Instructions for the task: Repeat every line of the material, character for character.

Dataset extract:
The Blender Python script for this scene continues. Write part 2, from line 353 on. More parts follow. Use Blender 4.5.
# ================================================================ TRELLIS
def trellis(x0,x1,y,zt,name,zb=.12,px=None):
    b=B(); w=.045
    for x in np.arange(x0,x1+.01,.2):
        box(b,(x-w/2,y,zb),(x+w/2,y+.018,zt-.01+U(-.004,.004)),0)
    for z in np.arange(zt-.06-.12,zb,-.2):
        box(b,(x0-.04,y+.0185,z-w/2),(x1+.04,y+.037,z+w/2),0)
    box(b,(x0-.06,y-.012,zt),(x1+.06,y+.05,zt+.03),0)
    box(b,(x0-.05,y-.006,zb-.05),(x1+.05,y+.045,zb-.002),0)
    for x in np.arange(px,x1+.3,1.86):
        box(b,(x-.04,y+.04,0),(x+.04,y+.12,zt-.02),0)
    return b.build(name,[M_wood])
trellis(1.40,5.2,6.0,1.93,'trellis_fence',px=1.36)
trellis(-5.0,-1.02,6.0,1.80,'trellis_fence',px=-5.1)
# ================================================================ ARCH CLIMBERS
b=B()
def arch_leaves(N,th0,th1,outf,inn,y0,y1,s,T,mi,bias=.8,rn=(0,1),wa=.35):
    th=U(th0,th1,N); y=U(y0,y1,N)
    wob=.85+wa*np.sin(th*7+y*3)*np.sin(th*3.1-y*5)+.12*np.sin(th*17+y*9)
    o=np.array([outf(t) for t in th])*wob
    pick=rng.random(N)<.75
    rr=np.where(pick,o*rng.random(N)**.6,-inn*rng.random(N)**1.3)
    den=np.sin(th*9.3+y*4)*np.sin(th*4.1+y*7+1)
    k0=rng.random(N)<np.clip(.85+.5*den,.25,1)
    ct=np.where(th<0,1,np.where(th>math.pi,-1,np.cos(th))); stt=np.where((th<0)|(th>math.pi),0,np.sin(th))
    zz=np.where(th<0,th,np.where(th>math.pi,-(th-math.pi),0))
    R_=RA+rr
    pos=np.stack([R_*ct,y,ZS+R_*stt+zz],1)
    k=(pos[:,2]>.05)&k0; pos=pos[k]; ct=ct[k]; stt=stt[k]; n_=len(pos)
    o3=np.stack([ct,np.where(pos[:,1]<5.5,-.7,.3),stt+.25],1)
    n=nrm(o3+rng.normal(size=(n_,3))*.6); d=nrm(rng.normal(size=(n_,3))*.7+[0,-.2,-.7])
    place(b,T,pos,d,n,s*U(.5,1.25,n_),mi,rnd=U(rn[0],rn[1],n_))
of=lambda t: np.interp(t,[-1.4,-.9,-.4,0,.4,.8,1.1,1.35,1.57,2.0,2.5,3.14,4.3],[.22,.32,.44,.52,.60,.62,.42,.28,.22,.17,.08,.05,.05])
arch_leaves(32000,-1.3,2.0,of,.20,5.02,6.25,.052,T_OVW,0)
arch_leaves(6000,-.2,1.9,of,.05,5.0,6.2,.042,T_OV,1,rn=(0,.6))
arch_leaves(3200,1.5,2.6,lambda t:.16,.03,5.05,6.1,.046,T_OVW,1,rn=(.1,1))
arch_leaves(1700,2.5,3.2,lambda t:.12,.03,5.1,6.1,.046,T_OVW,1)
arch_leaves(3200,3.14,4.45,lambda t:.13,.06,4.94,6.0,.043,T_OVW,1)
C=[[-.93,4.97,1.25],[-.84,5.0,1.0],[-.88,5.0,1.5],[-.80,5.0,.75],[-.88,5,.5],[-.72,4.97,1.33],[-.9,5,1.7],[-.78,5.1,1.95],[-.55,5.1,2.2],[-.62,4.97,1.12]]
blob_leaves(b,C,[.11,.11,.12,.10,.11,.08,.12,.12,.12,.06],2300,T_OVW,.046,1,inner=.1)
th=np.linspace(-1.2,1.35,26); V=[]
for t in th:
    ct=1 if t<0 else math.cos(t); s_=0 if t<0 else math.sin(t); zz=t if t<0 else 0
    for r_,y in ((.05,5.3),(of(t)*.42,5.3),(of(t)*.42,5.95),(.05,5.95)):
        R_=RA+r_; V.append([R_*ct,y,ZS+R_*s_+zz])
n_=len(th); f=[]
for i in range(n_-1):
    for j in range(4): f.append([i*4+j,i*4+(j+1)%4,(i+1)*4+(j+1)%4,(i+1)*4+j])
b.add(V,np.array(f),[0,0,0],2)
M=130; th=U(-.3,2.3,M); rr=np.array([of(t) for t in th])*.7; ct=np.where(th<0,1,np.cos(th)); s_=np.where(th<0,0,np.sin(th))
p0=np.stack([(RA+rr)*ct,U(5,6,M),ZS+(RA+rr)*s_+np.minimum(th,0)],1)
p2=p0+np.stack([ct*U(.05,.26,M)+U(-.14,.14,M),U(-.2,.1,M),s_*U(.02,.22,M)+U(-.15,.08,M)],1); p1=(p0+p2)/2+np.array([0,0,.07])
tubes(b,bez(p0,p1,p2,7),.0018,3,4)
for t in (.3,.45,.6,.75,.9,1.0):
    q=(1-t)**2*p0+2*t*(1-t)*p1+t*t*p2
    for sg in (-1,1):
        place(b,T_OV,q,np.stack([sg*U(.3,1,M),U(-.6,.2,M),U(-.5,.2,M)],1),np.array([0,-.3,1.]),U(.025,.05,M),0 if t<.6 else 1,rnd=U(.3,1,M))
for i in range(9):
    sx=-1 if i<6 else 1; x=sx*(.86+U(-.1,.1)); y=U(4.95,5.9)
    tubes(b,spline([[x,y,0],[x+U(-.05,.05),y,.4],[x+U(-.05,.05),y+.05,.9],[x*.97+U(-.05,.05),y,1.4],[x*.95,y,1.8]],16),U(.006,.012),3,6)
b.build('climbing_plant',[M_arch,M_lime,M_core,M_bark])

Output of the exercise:
The Blender Python script for this scene continues. Write part 2, from line 353 on. More parts follow. Use Blender 4.5.
# ================================================================ TRELLIS
def trellis(x0,x1,y,zt,name,zb=.12,px=None):
    b=B(); w=.045
    for x in np.arange(x0,x1+.01,.2):
        box(b,(x-w/2,y,zb),(x+w/2,y+.018,zt-.01+U(-.004,.004)),0)
    for z in np.arange(zt-.06-.12,zb,-.2):
        box(b,(x0-.04,y+.0185,z-w/2),(x1+.04,y+.037,z+w/2),0)
    box(b,(x0-.06,y-.012,zt),(x1+.06,y+.05,zt+.03),0)
    box(b,(x0-.05,y-.006,zb-.05),(x1+.05,y+.045,zb-.002),0)
    for x in np.arange(px,x1+.3,1.86):
        box(b,(x-.04,y+.04,0),(x+.04,y+.12,zt-.02),0)
    return b.build(name,[M_wood])
trellis(1.40,5.2,6.0,1.93,'trellis_fence',px=1.36)
trellis(-5.0,-1.02,6.0,1.80,'trellis_fence',px=-5.1)
# ================================================================ ARCH CLIMBERS
b=B()
def arch_leaves(N,th0,th1,outf,inn,y0,y1,s,T,mi,bias=.8,rn=(0,1),wa=.35):
    th=U(th0,th1,N); y=U(y0,y1,N)
    wob=.85+wa*np.sin(th*7+y*3)*np.sin(th*3.1-y*5)+.12*np.sin(th*17+y*9)
    o=np.array([outf(t) for t in th])*wob
    pick=rng.random(N)<.75
    rr=np.where(pick,o*rng.random(N)**.6,-inn*rng.random(N)**1.3)
    den=np.sin(th*9.3+y*4)*np.sin(th*4.1+y*7+1)
    k0=rng.random(N)<np.clip(.85+.5*den,.25,1)
    ct=np.where(th<0,1,np.where(th>math.pi,-1,np.cos(th))); stt=np.where((th<0)|(th>math.pi),0,np.sin(th))
    zz=np.where(th<0,th,np.where(th>math.pi,-(th-math.pi),0))
    R_=RA+rr
    pos=np.stack([R_*ct,y,ZS+R_*stt+zz],1)
    k=(pos[:,2]>.05)&k0; pos=pos[k]; ct=ct[k]; stt=stt[k]; n_=len(pos)
    o3=np.stack([ct,np.where(pos[:,1]<5.5,-.7,.3),stt+.25],1)
    n=nrm(o3+rng.normal(size=(n_,3))*.6); d=nrm(rng.normal(size=(n_,3))*.7+[0,-.2,-.7])
    place(b,T,pos,d,n,s*U(.5,1.25,n_),mi,rnd=U(rn[0],rn[1],n_))
of=lambda t: np.interp(t,[-1.4,-.9,-.4,0,.4,.8,1.1,1.35,1.57,2.0,2.5,3.14,4.3],[.22,.32,.44,.52,.60,.62,.42,.28,.22,.17,.08,.05,.05])
arch_leaves(32000,-1.3,2.0,of,.20,5.02,6.25,.052,T_OVW,0)
arch_leaves(6000,-.2,1.9,of,.05,5.0,6.2,.042,T_OV,1,rn=(0,.6))
arch_leaves(3200,1.5,2.6,lambda t:.16,.03,5.05,6.1,.046,T_OVW,1,rn=(.1,1))
arch_leaves(1700,2.5,3.2,lambda t:.12,.03,5.1,6.1,.046,T_OVW,1)
arch_leaves(3200,3.14,4.45,lambda t:.13,.06,4.94,6.0,.043,T_OVW,1)
C=[[-.93,4.97,1.25],[-.84,5.0,1.0],[-.88,5.0,1.5],[-.80,5.0,.75],[-.88,5,.5],[-.72,4.97,1.33],[-.9,5,1.7],[-.78,5.1,1.95],[-.55,5.1,2.2],[-.62,4.97,1.12]]
blob_leaves(b,C,[.11,.11,.12,.10,.11,.08,.12,.12,.12,.06],2300,T_OVW,.046,1,inner=.1)
th=np.linspace(-1.2,1.35,26); V=[]
for t in th:
    ct=1 if t<0 else math.cos(t); s_=0 if t<0 else math.sin(t); zz=t if t<0 else 0
    for r_,y in ((.05,5.3),(of(t)*.42,5.3),(of(t)*.42,5.95),(.05,5.95)):
        R_=RA+r_; V.append([R_*ct,y,ZS+R_*s_+zz])
n_=len(th); f=[]
for i in range(n_-1):
    for j in range(4): f.append([i*4+j,i*4+(j+1)%4,(i+1)*4+(j+1)%4,(i+1)*4+j])
b.add(V,np.array(f),[0,0,0],2)
M=130; th=U(-.3,2.3,M); rr=np.array([of(t) for t in th])*.7; ct=np.where(th<0,1,np.cos(th)); s_=np.where(th<0,0,np.sin(th))
p0=np.stack([(RA+rr)*ct,U(5,6,M),ZS+(RA+rr)*s_+np.minimum(th,0)],1)
p2=p0+np.stack([ct*U(.05,.26,M)+U(-.14,.14,M),U(-.2,.1,M),s_*U(.02,.22,M)+U(-.15,.08,M)],1); p1=(p0+p2)/2+np.array([0,0,.07])
tubes(b,bez(p0,p1,p2,7),.0018,3,4)
for t in (.3,.45,.6,.75,.9,1.0):
    q=(1-t)**2*p0+2*t*(1-t)*p1+t*t*p2
    for sg in (-1,1):
        place(b,T_OV,q,np.stack([sg*U(.3,1,M),U(-.6,.2,M),U(-.5,.2,M)],1),np.array([0,-.3,1.]),U(.025,.05,M),0 if t<.6 else 1,rnd=U(.3,1,M))
for i in range(9):
    sx=-1 if i<6 else 1; x=sx*(.86+U(-.1,.1)); y=U(4.95,5.9)
    tubes(b,spline([[x,y,0],[x+U(-.05,.05),y,.4],[x+U(-.05,.05),y+.05,.9],[x*.97+U(-.05,.05),y,1.4],[x*.95,y,1.8]],16),U(.006,.012),3,6)
b.build('climbing_plant',[M_arch,M_lime,M_core,M_bark])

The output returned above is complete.